AbstractZ‐contrast imaging in an aberration‐corrected scanning transmission electron microscope can be used to observe and quantify the sizes, shapes, and compositions of the metal frames in supported mono‐, bi‐, and multimetallic metal clusters and can even detect the metal atoms in single‐metal‐atom complexes, as well as providing direct structural information characterizing the metal–support interface. Herein, we assess the major experimental challenges associated with obtaining atomic resolution Z‐contrast images of the materials that are highly beam‐sensitive, that is, the clusters readily migrate and sinter on support surfaces, and the support itself can drastically change in structure if the experiment is not properly controlled.

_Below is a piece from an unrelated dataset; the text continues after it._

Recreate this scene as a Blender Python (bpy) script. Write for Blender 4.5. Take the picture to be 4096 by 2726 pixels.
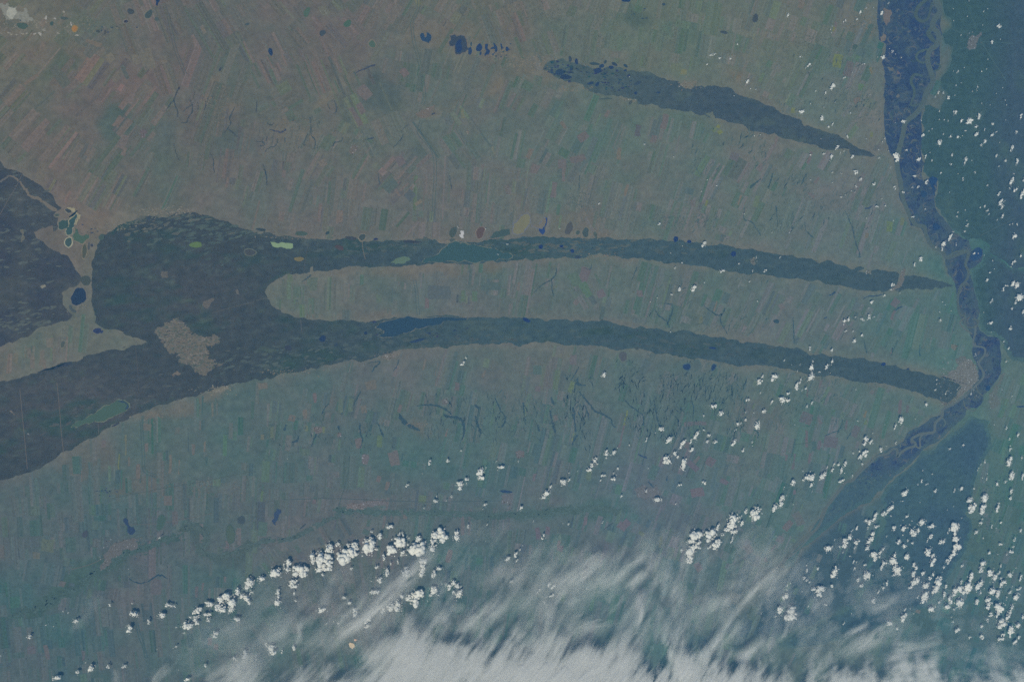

Calibrated and quantified Z‐contrast images are used in conjunction with ex situ analytical measurements and larger‐scale characterization methods such as extended X‐ray absorption fine structure spectroscopy to generate an atomic‐scale understanding of supported catalysts and their function. Examples of the application of these methods include the characterization of a wide range of sizes and compositions of supported clusters, primarily those incorporating Ir, Os, and Au, on highly crystalline supports (zeolites and MgO).